Roosevelt certified William Howard Taft to be a genuine "progressive" in 1908, when Roosevelt pushed through the nomination of his Secretary of War for the Presidency. Taft easily defeated three-time candidate William Jennings Bryan. Taft had a different progressivism, one that stressed the rule of law and preferred that judges rather than administrators or politicians make the basic decisions about fairness. Taft usually proved a less adroit politician than Roosevelt and lacked the energy and personal magnetism, not to mention the publicity devices, the dedicated supporters, and the broad base of public support that made Roosevelt so formidable. When Roosevelt realized that lowering the tariff would risk severe tensions inside the Republican Party—pitting producers (manufacturers and farmers) against merchants and consumers—he stopped talking about the issue. Taft ignored the risks and tackled the tariff boldly, on the one hand encouraging reformers to fight for lower rates, and then cutting deals with conservative leaders that kept overall rates high. The resulting Payne-Aldrich tariff of 1909 was too high for most reformers, but instead of blaming this on Senator Nelson Aldrich and big business, Taft took credit, calling it the best tariff ever. Again he had managed to alienate all sides.

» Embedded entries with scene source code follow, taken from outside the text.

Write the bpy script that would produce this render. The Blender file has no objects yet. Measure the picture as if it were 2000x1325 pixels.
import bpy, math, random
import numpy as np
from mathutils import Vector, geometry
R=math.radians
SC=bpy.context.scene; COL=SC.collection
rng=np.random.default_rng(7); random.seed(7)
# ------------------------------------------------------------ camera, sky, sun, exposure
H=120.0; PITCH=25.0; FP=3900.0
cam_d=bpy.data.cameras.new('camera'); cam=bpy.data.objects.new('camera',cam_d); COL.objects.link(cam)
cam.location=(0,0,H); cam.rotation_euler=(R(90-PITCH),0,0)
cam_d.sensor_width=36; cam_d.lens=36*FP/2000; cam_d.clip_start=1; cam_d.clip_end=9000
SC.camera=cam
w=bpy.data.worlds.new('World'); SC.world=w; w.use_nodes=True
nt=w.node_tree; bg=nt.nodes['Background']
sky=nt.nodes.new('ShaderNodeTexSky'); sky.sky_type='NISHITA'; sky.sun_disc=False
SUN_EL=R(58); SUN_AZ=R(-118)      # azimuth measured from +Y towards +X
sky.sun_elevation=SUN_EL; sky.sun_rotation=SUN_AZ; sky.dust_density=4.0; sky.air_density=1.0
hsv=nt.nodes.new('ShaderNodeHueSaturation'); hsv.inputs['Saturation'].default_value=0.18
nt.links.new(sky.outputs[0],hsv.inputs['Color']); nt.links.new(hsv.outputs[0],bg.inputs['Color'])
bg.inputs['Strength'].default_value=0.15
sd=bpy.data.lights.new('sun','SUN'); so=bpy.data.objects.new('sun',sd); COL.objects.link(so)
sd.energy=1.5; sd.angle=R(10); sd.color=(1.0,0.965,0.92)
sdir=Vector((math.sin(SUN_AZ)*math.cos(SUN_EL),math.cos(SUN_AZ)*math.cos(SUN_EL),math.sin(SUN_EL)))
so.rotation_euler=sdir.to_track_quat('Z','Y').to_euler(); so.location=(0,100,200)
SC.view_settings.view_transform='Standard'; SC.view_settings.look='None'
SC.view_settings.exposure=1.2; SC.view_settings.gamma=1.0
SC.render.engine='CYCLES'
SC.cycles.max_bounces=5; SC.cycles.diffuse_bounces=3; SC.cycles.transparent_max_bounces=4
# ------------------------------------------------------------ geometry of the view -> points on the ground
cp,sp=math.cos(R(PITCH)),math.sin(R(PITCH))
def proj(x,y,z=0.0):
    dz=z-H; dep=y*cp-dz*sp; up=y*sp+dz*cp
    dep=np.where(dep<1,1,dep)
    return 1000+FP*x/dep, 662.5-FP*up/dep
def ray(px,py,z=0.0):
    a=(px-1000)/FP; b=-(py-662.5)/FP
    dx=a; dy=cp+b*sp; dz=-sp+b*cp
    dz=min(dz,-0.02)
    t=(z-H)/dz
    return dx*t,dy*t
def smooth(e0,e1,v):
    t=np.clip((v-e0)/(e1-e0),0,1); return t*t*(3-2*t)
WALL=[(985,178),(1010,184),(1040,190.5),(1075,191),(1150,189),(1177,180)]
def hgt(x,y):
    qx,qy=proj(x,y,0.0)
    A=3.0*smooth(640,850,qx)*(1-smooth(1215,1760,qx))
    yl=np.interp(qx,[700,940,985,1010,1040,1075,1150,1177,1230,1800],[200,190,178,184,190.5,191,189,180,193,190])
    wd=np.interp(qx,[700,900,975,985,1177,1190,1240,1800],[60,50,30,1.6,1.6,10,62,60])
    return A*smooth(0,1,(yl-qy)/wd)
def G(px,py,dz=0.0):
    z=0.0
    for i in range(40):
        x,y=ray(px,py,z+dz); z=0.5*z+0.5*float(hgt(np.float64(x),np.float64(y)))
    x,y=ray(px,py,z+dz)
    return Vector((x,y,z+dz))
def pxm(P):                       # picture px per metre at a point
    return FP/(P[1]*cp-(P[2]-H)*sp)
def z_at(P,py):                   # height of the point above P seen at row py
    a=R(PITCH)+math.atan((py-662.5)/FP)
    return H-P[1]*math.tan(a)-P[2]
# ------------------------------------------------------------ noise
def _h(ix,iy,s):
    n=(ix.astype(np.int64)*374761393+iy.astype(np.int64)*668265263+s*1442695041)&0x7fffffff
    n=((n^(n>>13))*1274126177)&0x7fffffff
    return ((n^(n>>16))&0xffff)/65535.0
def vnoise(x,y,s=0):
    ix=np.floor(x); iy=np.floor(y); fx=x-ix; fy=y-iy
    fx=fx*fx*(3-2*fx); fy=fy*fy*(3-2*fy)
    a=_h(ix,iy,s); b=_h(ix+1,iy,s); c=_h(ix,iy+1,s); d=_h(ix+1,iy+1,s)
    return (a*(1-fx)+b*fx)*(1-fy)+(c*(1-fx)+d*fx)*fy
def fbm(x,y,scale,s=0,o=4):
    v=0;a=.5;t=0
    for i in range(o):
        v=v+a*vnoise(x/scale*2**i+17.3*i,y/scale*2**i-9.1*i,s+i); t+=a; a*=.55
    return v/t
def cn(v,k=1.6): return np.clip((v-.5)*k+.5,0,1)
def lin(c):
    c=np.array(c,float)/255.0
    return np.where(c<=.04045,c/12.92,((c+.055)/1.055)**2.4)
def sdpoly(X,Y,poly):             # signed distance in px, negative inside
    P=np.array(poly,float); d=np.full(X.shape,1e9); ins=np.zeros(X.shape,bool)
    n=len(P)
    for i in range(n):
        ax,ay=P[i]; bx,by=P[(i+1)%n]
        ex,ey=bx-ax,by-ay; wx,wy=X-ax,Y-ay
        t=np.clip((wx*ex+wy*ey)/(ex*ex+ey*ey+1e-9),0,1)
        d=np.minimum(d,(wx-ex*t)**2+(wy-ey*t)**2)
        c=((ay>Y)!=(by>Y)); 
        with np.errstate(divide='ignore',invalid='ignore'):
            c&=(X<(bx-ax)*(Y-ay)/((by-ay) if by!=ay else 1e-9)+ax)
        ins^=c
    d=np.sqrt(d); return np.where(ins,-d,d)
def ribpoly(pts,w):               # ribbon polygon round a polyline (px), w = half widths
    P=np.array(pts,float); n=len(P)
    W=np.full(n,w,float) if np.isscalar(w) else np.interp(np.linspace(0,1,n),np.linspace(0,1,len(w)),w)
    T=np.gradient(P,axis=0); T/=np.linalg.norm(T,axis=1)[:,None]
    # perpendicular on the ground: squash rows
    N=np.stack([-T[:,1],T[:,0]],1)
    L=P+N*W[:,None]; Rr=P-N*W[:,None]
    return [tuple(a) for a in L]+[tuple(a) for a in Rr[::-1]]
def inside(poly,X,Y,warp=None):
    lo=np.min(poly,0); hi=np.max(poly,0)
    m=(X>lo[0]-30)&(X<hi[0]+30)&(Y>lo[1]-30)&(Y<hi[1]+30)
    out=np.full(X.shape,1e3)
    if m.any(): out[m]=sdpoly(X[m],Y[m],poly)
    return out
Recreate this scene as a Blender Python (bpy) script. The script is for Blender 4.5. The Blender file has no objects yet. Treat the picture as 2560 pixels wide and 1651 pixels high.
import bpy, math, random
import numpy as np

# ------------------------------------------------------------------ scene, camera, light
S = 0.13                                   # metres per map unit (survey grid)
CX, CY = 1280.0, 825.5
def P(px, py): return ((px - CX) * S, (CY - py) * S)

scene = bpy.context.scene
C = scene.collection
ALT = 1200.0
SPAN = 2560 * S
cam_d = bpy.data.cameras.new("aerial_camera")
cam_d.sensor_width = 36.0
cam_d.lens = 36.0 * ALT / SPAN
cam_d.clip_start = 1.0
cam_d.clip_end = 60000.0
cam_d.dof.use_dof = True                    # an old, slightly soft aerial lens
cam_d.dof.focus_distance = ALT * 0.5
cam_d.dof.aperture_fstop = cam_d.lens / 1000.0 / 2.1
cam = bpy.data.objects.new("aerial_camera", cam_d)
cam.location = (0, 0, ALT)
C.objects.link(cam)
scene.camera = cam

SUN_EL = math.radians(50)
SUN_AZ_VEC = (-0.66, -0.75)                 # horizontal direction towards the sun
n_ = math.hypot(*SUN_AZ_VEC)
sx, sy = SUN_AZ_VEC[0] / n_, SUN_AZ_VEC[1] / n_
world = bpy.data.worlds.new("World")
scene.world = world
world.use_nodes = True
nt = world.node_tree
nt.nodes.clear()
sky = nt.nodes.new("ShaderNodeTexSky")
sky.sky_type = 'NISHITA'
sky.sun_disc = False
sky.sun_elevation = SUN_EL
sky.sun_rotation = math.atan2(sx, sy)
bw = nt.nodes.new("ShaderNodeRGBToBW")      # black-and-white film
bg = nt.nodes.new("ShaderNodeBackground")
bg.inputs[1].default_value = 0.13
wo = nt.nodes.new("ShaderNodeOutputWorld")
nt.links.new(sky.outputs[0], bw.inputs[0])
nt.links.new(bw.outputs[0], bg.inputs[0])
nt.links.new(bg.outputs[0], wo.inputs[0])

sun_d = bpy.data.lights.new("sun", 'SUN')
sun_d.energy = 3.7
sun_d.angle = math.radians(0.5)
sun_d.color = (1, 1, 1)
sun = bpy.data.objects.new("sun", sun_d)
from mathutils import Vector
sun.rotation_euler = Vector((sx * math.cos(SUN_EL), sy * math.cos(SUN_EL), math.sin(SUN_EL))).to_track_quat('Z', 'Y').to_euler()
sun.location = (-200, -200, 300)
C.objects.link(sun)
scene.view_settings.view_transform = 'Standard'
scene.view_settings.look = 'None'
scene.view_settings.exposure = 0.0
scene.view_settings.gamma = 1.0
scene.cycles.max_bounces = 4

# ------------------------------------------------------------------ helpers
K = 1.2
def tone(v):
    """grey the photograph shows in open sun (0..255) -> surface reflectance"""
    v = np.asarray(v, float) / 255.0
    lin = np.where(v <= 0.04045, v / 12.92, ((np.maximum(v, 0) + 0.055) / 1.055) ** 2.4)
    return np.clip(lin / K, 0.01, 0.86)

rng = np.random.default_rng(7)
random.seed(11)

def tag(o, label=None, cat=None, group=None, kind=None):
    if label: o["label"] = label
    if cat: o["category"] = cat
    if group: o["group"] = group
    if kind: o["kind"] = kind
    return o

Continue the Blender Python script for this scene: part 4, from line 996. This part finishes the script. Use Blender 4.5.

While the crisis was building inside the Party, Roosevelt was touring Africa and Europe, so as to allow Taft to be his own man.


Election of 1912[]

Main article: U.S. presidential election, 1912


Republican primaries[]

Late in 1911, Roosevelt finally broke with Taft and LaFollette and announced himself as a candidate for the Republican nomination. But Roosevelt had delayed too long, and Taft had already won the support of most party leaders in the country. Because of LaFollette's nervous breakdown on the campaign trail before Roosevelt's entry, most of LaFollette's supporters went over to Roosevelt, the new progressive Republican candidate. Roosevelt, stepping up his attack on judges, carried nine of the states with preferential primaries, LaFollette took two, and Taft only one. The 1912 Primaries represented the first extensive use of the Presidential Primary, a reform achievement of the progressive movement. However, these primary elections, while demonstrating Roosevelt's popularity with the electorate, were in no ways as important as primaries became later in the century. Firstly, there were fewer states where the common voter was given a forum to express himself, such as a primary. Many more states selected convention delegates either at party conventions, or in caucuses, which were not as open as caucuses later became. While Roosevelt was popular with the public, most professional Republican politicians were supporting Taft, and they proved difficult to upset in non-primary states. Formation of the Bull Moose Party At the Republican Convention in Chicago, despite being the incumbent, Taft's victory was not immediately assured. But after two weeks, Roosevelt, realizing he would not be able to win the nomination outright, asked his followers to leave the convention hall. They moved to the Auditorium Theatre, and then Roosevelt, along with key allies such as Pinchot and Albert Beveridge created the Progressive Party, structuring it as a permanent organization that would field complete tickets at the presidential and state level. It was popularly known as the "Bull Moose Party," which got its name after Roosevelt told reporters, "I'm as fit as a bull moose." At the convention Roosevelt cried out, "We stand at Armageddon and we battle for the Lord." Roosevelt's platform echoed his 1907–08 proposals, calling for vigorous government intervention to protect the people from the selfish interests.


Later years and death[]

Roosevelt angrily complained about the foreign policy of President Wilson, calling it "weak." This caused him to develop an intense dislike for Woodrow Wilson. When World War I began in 1914, Roosevelt strongly supported the Allies of World War I and demanded a harsher policy against Germany, especially regarding submarine warfare. In 1916, he campaigned energetically for Charles Evans Hughes and repeatedly denounced Irish-Americans and German-Americans who Roosevelt said were unpatriotic because they put the interest of Ireland and Germany ahead of America's by supporting neutrality. He insisted one had to be 100% American, not a "hyphenated American" who juggled multiple loyalties. When the U.S. entered the war in 1917, Roosevelt sought to raise a volunteer infantry division, but Wilson refused. Roosevelt's attacks on Wilson helped the Republicans win control of Congress in the off-year elections of 1918. Roosevelt was popular enough to seriously contest the 1920 Republican nomination, but his health was broken by 1918, because of the lingering malaria. His son Quentin, a daring pilot with the American forces in France, was shot down behind German lines in 1918. Quentin was his youngest son and probably his favorite. It is said the death of his son distressed him so much that Roosevelt never recovered from his loss.He died inn 1919.